A africanidade não se define pelo lugar de nascimento ou pela cor da pele. O próprio conceito de patriotismo vai muito além da etnia ou da origem. Quem é mais africano? Quem vive em África, com todas as suas complexidades e desafios, ou quem fala dela de longe, sem a viver, sem a experimentar, sem a sentir verdadeiramente? O que é mais fácil: levantar a voz a partir de um ponto seguro ou abraçar África de corpo e alma, independentemente da cor, da condição, ou dos preconceitos que isso possa acarretar?

É fácil falar de África quando se está longe das suas crises diárias. É fácil criticar aqueles que, como Eduardo Agualusa, Orlando Castro e Mia Couto, têm a coragem de enfrentar as realidades mais duras do continente e de as expor nas suas obras. Estes homens falam das feridas da sua terra não como um insulto, mas como uma forma de a curar. Eles usam as palavras para mostrar uma África verdadeira, sem ilusões e sem máscaras, uma África que luta por uma identidade forte e justa. Quem critica à distância não conhece a verdadeira face do sacrifício que é amar e defender África quando se vive nela.

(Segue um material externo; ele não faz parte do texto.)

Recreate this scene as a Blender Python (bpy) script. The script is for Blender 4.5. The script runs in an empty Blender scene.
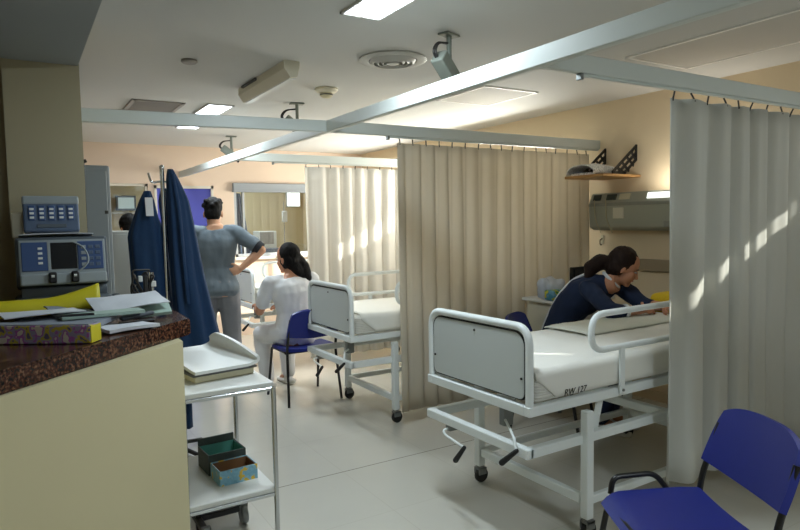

O “pan-africanismo de sofá” tem-se tornado um fenómeno cada vez mais visível nas redes sociais, onde as discussões inflamadas e os ataques gratuitos substituem o debate sério e informativo. Mas, a verdade é que “o patriotismo não é uma questão de cor de pele, mas sim de presença e compromisso. O compromisso com o continente não se mede pela aparência, mas sim pela entrega, pelo sacrifício e pela esperança.